Hier kommen die eingeflogenen Einsatzkräfte ins Spiel, die von den Experten ausdrücklich nicht als "Söldner" bezeichnet werden. Sie sollen demnach den Waffennachschub aus der Türkei abfangen. "Das Gremium ist der Ansicht, dass ein Ziel von Projekt 'Opus' darin bestand, (Haftar) mit der Fähigkeit auszustatten, den Seeweg für Waffen von der Türkei zur Einheitsregierung in Tripolis zu unterbrechen".
Kampfhubschrauber und -boote beschafft
Das belege auch eine ausgewertete Unterhaltung Beteiligter: In ihr heiße es, die Aufgabe sei es, "feindliche Versorgungsschiffe zu betreten und zu durchsuchen". Auch von einer "maritimen Angriffsgruppe" sei die Rede gewesen. Die Planung der geheimen Operation wurde dabei nach Ansicht der Experten vor allem von Firmen mit Sitz in den Vereinigten Arabischen Emiraten ausgeführt - namentlich hebt der Bericht "Lancaster6" und "Opus Capital Asset" hervor. Von ihnen seien sechs Militärhelikopter - drei vom Typ "Super Puma" und drei Aérospatiale SA 341 - Mitte Juni 2019 in Südafrika beschafft, zunächst auf dem Landweg nach Botsuana gebracht und von dort nach Bengasi geflogen worden.
Zur gleichen Zeit, Tausende Kilometer entfernt: Am Südzipfel Europas, in Malta, mietete "Opus Capital Asset" dem Bericht zufolge zwei Militärschlauchboote für einen Tagessatz von 5000 Euro für insgesamt 90 Tage. Wie die Helikopter sollten sie demnach mit Maschinengewehren bestückt werden. Am 27. Juni wurden die Boote nach Bengasi gebracht. Alles war vorbereitet, als die Einsatzkräfte Ende Juni mit der Frachtmaschine in der libyschen Stadt landen. Im Süden Bengasis seien sie den Angaben zufolge in einer großzügigen Wohnanlage untergekommen, beschützt von einer örtlichen Miliz.
Plötzliches Ende
Doch schon am 2. Juli - keine Woche nach ihrer Ankunft - brach ihr Anführer die Operation plötzlich ab. Noch am Abend bestieg die Gruppe die beiden Schlauchboote im Hafen von Bengasi, eines von ihnen mussten sie wegen eines Schadens zurücklassen. Nach einer 15-stündigen Fahrt bei Nacht über das Mittelmeer kam sie in Valetta auf Malta an.

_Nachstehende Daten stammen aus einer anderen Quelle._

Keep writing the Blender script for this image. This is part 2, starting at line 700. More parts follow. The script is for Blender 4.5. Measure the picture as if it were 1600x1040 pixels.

Die Hintergründe bleiben auch für die Experten rätselhaft: "Das Gremium hat den Grund für die Evakuierung und das Zurücklassen von Vermögenswerten in Libyen noch nicht ermittelt." Doch auf Malta habe schon ein Anwalt für die Gruppe bereitgestanden, und auch eine neue Vertuschungsgeschichte: Die Personen seien Ölarbeiter und hätten Libyen wegen Unruhen schnellstmöglich verlassen müssen.